Secundário
Este ano, é nossa intenção dar início à semana da leitura com a sugestão de um texto humorístico. Trata-se de uma crónica, escrita por Ricardo Araújo Pereira, um humorista por demais conhecido, que reflete sobre a prepotência de quem detém o poder, que muitas vezes se quer fazer passar por inteligente e fazer dos outros estúpidos. Oiçam com atenção.
Se adjetivar, não beba
A deficiente utilização de certos adjetivos continua […]. Mas talvez nenhuma outra palavra tenha tido pior sorte do que o adjetivo genial. Era um termo recatado, precioso, de utilização rara. Aplicava-se quase exclusivamente a coisas que tivessem sido feitas por Leonardo Da Vinci, e era assim que estava certo.
De repente, sem que o mundo tivesse acompanhado esse melhoramento, tudo passou a ser genial. Certo vinho é genial. Uma peça de roupa pode ser genial. Alguns silêncios são geniais.
Nunca se desceu tão baixo, no entanto, como esta semana. Nos Estados Unidos acabou de sair um livro que […] Donald Trump deseja retirar das prateleiras. Parece que o livro pinta um retrato bastante desagradável do presidente americano, o que em princípio significa que é uma obra rigorosa.

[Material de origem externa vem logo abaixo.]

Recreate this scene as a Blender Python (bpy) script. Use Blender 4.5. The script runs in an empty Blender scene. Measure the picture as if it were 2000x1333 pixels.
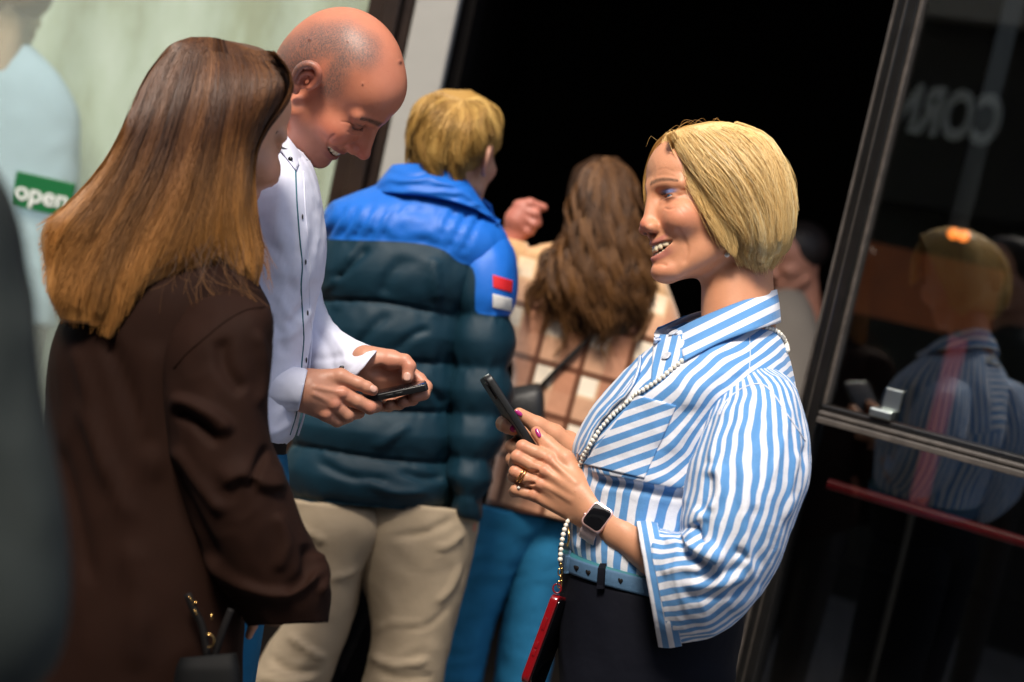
import bpy, bmesh, math, random
import numpy as np
from mathutils import Vector, Matrix
from mathutils.bvhtree import BVHTree
R = math.radians
SC = bpy.context.scene
COL = SC.collection
# ------------------------------------------------------------------ camera, sky, sun, exposure
F = 2778.0                                   # focal length in units of a 2000 px wide frame (50 mm)
ROLL, PITCH = R(12.5), R(5.0)
CAM = np.array((0.0, 0.0, 1.55))
_up0 = np.array((0, math.sin(PITCH), math.cos(PITCH)))
FWD = np.array((0, math.cos(PITCH), -math.sin(PITCH)))
IR = np.array((math.cos(ROLL), 0, 0)) + math.sin(ROLL) * _up0
IU = np.array((-math.sin(ROLL), 0, 0)) + math.cos(ROLL) * _up0
cd = bpy.data.cameras.new('camera'); cam = bpy.data.objects.new('camera', cd); COL.objects.link(cam)
cd.sensor_width = 36; cd.lens = 50.0; cd.clip_start = 0.05; cd.clip_end = 300
m = Matrix.Identity(4)
for i in range(3):
    m[i][0] = IR[i]; m[i][1] = IU[i]; m[i][2] = -FWD[i]; m[i][3] = CAM[i]
cam.matrix_world = m
cd.dof.use_dof = True; cd.dof.focus_distance = 1.98; cd.dof.aperture_fstop = 2.6
SC.camera = cam
SUN_EL, SUN_AZ = R(56), R(200)               # azimuth of the sun, clockwise from +Y (behind the camera, a little left)
w = bpy.data.worlds.new('World'); SC.world = w; w.use_nodes = True
nt = w.node_tree; nt.nodes.clear()
sk = nt.nodes.new('ShaderNodeTexSky'); sk.sky_type = 'NISHITA'; sk.sun_disc = False
sk.sun_elevation = SUN_EL; sk.sun_rotation = SUN_AZ; sk.dust_density = 3.0
bg = nt.nodes.new('ShaderNodeBackground'); bg.inputs[1].default_value = 0.125
wo = nt.nodes.new('ShaderNodeOutputWorld')
nt.links.new(sk.outputs[0], bg.inputs[0]); nt.links.new(bg.outputs[0], wo.inputs[0])
sl = bpy.data.lights.new('sun', 'SUN'); sl.energy = 3.3; sl.angle = R(13); sl.color = (1.0, 0.91, 0.79)
so = bpy.data.objects.new('sun', sl); COL.objects.link(so)
sd = Vector((math.sin(SUN_AZ) * math.cos(SUN_EL), math.cos(SUN_AZ) * math.cos(SUN_EL), math.sin(SUN_EL)))
so.rotation_euler = sd.to_track_quat('Z', 'Y').to_euler(); so.location = (0, -3, 8)
SC.view_settings.view_transform = 'Standard'; SC.view_settings.look = 'None'
SC.view_settings.gamma = 1; SC.view_settings.use_curve_mapping = False; SC.view_settings.exposure = 0.5
SC.render.engine = 'CYCLES'
SC.cycles.use_denoising = True
SC.cycles.max_bounces = 8; SC.cycles.transparent_max_bounces = 12

# ------------------------------------------------------------------ measuring: frame point + distance -> place
def W(V, d0):
    """rows (u, v, w): frame position and depth offset (same unit as u, v at distance d0) -> world metres"""
    V = np.asarray(V, float).reshape(-1, 3)
    d = d0 + V[:, 2] * d0 / F
    xc = (V[:, 0] - 1000) / F * d; yc = -(V[:, 1] - 666.5) / F * d
    return CAM + xc[:, None] * IR + yc[:, None] * IU + d[:, None] * FWD
def PX(Wp, d0):
    q = np.asarray(Wp, float).reshape(-1, 3) - CAM
    d = q @ FWD
    return np.stack([q @ IR / d * F + 1000, -(q @ IU) / d * F + 666.5, (d - d0) * F / d0], 1)
def at_depth(u, v, Y):
    """the place seen at (u, v) on the upright plane y = Y"""
    r = (u - 1000) / F * IR - (v - 666.5) / F * IU + FWD
    return CAM + r * ((Y - CAM[1]) / r[1])

# ------------------------------------------------------------------ numeric helpers
def res(P, n, cols=2):
    """resample rows of P to n rows (cubic, by chord length over the first cols columns)"""
    P = np.asarray(P, float)
    if len(P) == 2: return P[0] + (P[1] - P[0]) * np.linspace(0, 1, n)[:, None]
    t = np.concatenate([[0], np.cumsum(np.maximum(np.linalg.norm(np.diff(P[:, :cols], axis=0), axis=1), 1e-3))])
    return herm(t, P, np.linspace(0, t[-1], n))
def herm(t, P, ts):
    k = len(P); M = np.zeros_like(P)
    M[1:-1] = (P[2:] - P[:-2]) / (t[2:] - t[:-2])[:, None]
    M[0] = (P[1] - P[0]) / (t[1] - t[0]); M[-1] = (P[-1] - P[-2]) / (t[-1] - t[-2])
    i = np.clip(np.searchsorted(t, ts, 'right') - 1, 0, k - 2)
    h = (t[i + 1] - t[i])[:, None]; x = ((ts - t[i]) / (t[i + 1] - t[i]))[:, None]
    return ((2*x**3 - 3*x**2 + 1) * P[i] + (x**3 - 2*x**2 + x) * h * M[i] + (-2*x**3 + 3*x**2) * P[i+1] + (x**3 - x**2) * h * M[i+1])
_rng = np.random.RandomState(7)
_perm = np.tile(_rng.permutation(256), 4)
_grad = _rng.normal(size=(256, 3)); _grad /= np.linalg.norm(_grad, axis=1)[:, None]
def perlin(P):
    P = np.asarray(P, float); i = np.floor(P).astype(int); f = P - i; i &= 255
    s = f * f * f * (f * (f * 6 - 15) + 10); out = 0
    for dx in (0, 1):
        for dy in (0, 1):
            for dz in (0, 1):
                g = _grad[_perm[_perm[_perm[i[:, 0] + dx] + i[:, 1] + dy] + i[:, 2] + dz]]
                d = ((f - (dx, dy, dz)) * g).sum(1)
                wx = s[:, 0] if dx else 1 - s[:, 0]; wy = s[:, 1] if dy else 1 - s[:, 1]; wz = s[:, 2] if dz else 1 - s[:, 2]
                out = out + wx * wy * wz * d
    return out
def smooth01(x): x = np.clip(x, 0, 1); return x * x * (3 - 2 * x)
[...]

Ofendido, Trump foi lamuriar-se para o Twitter. Disse que, ao contrário do que se afirma no livro, ele não é um imbecil. Na verdade, escreveu ele, “Eu sou, tipo, mesmo esperto.” E acrescentou que há bons argumentos para que se considere um génio.
Vale a pena refletir nestas palavras. Primeiro, poderíamos perguntar se uma pessoa inteligente diz de si própria que é inteligente. Segundo, se o diz, tipo, nestes termos. Mas é importante não deixar que a nossa antipatia por Trump nos [perturbe] o raciocínio. Talvez ele possa, de facto, ser um génio.
Muita gente está convencida de que Donald Trump não pode ser um génio porque é um javardo. É falso. Não há qualquer incompatibilidade entre o génio e a javardice. Às vezes, [convivem lado a lado].
Alexander Fleming era um génio precisamente por ser um javardo. Uma vez, como é sabido, foi passar as férias de verão com a família e, quando voltou ao seu imundo laboratório, reparou nuns bolores que se tinham formado a um canto. Observando as suas propriedades, descobriu a penicilina: a carreira de Fleming consiste, basicamente, na análise dos resultados da sua própria imundície. Comportava-se badalhocamente e depois examinava as consequências dessa conduta.
Ora, Donald Trump, sendo um porcalhão literal e metafórico (no sentido em que é um porco no que diz respeito tanto à higiene como à moral), se fosse um génio, já teria inventado 30 vacinas. Material não lhe falta.